I'll go around it one more time. My point is simply that you cannot trust your memory and perceptions to give you the truth of things without elaborate safeguards against fraud, coincidence, wishful thinking, self-deception, and all the other errors human intelligence is prey to. This is well known to all serious students of human memory and perception, as all those links to The Skeptic's Dictionary I provided, and the further references they contain, make clear. Those safeguards are what the methods of science are about, and so far they've proven to be the only reliable means we have of determining the truth content of ideas. There is no anecdote in here, and there will not be one, that does not admit of much more prosaic explanations than the extraordinary interpretations of divinity and spiritual power many of you people have put on them.
For those who claim not to need evidence: what possible basis do you have for thinking you're right? It's not that my experience is significantly different from anyone else's, I simply interpret things differently. Many of you have made what I would consider to be self-serving emotional interpretations of events that suit what you want to believe or what you've been told by authority figures in your lives. It is lamentably easy to trick yourself into believing what you want to believe. Of course I'd like to believe my mother is still around in some form keeping an eye on me; who wouldn't? I loved her very much and it's a deeply comforting thought, that she's still around, that we'll be reunited some day... But I know of no reason to think that's true beyond my wish that it be so, and that's grounds to be extremely suspicious of it.

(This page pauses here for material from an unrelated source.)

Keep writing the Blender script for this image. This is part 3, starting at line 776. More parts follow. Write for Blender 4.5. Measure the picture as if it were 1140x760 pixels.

A very bright guy, an anthropologist named James Lett, once put it this way: “Because human beings are often motivated to rationalize and to lie to themselves, because they are sometimes motivated to lie to others, because they can make mistakes, and because perception and memory are problematic, we must demand that the evidence for any factual claim be evaluated without self-deception, that it be carefully screened for error, fraud, and appropriateness, and that it be substantial and unequivocal." I don't offhand recall where that came from, I have it in a letter I wrote to somebody else, but I'm sure I could find the citation on the Web if anybody's interested. Those are my--and science's-- standards of evidence.